Our Indian government, while claiming to be pro-poor, is doing everything to legitimize the rights of the wealthy over the poor. It is on a dangerous path to not just divide the country by religion and caste, but by our capacity to create wealth. Did our Prime Minister not say in the first speech of his new term that we should not chastise wealth creators? What would he say now to the millions of poor whose votes he sought when he suddenly pivoted to pro-poor policies prior to elections in UP, even pitching demonetisation as a fight against the rich (believed to be corrupt)? Nobody reports the Indian Gini coefficient of income inequality in the Indian media – and the World Bank website itself has Indian data only till 2011 when it was .35 – but I think it would be well over .50 by now, an alarmingly high level.

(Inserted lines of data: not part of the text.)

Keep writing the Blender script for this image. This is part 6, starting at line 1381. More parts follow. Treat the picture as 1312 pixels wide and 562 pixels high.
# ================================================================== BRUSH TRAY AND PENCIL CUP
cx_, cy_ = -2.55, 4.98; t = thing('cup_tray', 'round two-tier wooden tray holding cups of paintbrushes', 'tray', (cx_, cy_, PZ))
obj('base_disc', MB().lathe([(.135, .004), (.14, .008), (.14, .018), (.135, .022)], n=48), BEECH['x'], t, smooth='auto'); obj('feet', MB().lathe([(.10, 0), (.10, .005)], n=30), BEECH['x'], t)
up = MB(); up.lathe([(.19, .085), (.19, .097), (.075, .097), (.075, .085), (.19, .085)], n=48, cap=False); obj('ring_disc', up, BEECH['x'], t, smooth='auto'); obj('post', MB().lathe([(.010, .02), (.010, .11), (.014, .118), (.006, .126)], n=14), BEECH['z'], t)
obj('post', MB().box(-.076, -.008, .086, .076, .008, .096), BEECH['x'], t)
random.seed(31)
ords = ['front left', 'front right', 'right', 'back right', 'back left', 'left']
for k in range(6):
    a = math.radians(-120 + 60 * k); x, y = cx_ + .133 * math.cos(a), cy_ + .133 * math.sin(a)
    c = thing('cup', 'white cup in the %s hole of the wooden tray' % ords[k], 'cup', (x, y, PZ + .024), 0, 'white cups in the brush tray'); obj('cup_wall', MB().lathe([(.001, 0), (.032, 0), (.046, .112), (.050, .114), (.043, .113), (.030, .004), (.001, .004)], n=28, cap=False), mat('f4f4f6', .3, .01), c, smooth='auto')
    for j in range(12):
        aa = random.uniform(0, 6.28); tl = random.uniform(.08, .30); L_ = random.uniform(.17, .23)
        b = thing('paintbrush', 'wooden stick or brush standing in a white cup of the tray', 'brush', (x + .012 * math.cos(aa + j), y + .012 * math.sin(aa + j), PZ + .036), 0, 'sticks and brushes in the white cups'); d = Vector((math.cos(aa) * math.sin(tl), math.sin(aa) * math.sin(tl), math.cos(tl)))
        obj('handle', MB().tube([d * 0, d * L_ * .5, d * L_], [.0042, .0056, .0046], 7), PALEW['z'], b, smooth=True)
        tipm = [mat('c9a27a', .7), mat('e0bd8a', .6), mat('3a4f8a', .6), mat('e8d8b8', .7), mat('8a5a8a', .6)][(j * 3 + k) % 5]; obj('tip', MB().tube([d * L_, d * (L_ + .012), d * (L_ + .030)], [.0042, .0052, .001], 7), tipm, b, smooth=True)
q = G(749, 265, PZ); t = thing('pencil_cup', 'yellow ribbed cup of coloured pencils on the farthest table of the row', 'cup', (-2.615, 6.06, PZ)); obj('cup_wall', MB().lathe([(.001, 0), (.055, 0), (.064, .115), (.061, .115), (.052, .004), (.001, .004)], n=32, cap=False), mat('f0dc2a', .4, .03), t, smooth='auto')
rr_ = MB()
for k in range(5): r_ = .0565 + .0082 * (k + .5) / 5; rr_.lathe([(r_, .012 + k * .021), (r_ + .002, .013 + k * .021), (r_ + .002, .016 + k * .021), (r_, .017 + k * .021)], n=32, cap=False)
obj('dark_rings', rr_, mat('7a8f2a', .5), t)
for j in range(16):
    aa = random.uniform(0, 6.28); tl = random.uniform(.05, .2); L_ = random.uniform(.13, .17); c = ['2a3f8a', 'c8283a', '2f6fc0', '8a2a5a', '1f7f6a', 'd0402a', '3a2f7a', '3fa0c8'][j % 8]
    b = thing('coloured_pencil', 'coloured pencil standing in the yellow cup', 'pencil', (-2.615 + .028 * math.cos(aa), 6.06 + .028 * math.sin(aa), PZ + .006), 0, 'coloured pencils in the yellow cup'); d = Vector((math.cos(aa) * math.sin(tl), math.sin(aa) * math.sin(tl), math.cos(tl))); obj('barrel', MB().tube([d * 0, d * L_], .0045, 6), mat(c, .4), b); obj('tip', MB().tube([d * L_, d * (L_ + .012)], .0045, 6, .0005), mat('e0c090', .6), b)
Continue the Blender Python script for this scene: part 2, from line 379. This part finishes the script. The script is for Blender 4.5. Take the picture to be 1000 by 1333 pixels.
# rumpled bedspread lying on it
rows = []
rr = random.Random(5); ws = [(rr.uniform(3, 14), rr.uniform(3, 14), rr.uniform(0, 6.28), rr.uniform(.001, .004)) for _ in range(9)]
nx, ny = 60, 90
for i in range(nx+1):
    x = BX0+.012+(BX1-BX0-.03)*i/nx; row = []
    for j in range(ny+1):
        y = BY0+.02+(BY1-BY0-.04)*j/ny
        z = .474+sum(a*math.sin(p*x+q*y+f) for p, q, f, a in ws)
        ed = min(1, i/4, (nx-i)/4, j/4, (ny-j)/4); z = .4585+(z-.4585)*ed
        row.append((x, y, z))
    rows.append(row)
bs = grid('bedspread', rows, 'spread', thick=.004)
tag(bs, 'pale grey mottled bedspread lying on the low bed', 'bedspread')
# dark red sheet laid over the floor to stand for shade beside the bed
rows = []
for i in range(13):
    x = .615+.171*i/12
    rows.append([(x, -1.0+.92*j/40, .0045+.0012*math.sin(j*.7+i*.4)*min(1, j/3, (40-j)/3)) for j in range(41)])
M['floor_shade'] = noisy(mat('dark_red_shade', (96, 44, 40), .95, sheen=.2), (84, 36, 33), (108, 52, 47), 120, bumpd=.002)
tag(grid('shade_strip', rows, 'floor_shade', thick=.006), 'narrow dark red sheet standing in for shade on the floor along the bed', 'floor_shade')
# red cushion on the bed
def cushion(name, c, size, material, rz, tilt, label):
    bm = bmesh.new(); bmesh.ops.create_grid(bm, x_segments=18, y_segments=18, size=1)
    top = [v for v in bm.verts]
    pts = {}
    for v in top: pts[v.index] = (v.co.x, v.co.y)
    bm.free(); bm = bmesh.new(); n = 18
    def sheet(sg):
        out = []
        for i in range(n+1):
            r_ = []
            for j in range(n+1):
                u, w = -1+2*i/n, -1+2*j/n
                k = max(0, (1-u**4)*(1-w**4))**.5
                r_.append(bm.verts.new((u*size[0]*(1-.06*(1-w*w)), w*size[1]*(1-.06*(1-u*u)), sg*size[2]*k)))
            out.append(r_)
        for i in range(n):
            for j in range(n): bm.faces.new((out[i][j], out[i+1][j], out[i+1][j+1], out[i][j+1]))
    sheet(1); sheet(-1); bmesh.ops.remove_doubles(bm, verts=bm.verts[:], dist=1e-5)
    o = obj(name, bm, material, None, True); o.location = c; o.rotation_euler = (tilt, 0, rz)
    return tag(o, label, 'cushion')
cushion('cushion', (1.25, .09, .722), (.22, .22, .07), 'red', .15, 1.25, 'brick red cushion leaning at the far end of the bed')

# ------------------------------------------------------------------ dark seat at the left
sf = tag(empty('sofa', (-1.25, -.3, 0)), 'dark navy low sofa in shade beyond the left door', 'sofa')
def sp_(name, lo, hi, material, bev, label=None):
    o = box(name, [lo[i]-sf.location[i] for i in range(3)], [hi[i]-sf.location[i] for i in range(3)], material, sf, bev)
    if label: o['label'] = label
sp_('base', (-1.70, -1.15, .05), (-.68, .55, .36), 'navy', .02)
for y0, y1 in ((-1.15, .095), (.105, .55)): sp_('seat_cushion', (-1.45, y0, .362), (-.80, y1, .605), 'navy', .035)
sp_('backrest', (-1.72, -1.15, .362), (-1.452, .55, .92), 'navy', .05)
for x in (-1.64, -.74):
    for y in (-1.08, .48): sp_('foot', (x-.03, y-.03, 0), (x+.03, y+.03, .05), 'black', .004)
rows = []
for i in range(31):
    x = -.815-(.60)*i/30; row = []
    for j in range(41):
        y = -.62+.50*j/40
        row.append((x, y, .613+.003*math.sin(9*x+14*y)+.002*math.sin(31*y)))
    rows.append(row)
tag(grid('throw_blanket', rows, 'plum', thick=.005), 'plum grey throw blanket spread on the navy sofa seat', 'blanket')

My biggest fear for my country is that we are headed for much darker, bleaker times ahead, because this is not just the road to a Hindu Rashtra, but to economic ruin. Forget the pipe dream of a US $ 5 trillion economy. The only ones who will see that kind of money are New India’s wealthy classes. After hearing the refrain of “acche din” (good days) for years, I was surprised to read about Amit Shah’s talk of “accha samay ayega” (good times will come) to India Inc at a glittering ceremony of ET Awards for Corporate Excellence. It sounded ominous to me. The last time we heard such an expression, we got demonetization; wonder what is in store for the country this time!
Meanwhile, on almost every economic indicator, our smaller neighbours are surging ahead. Cheers to that.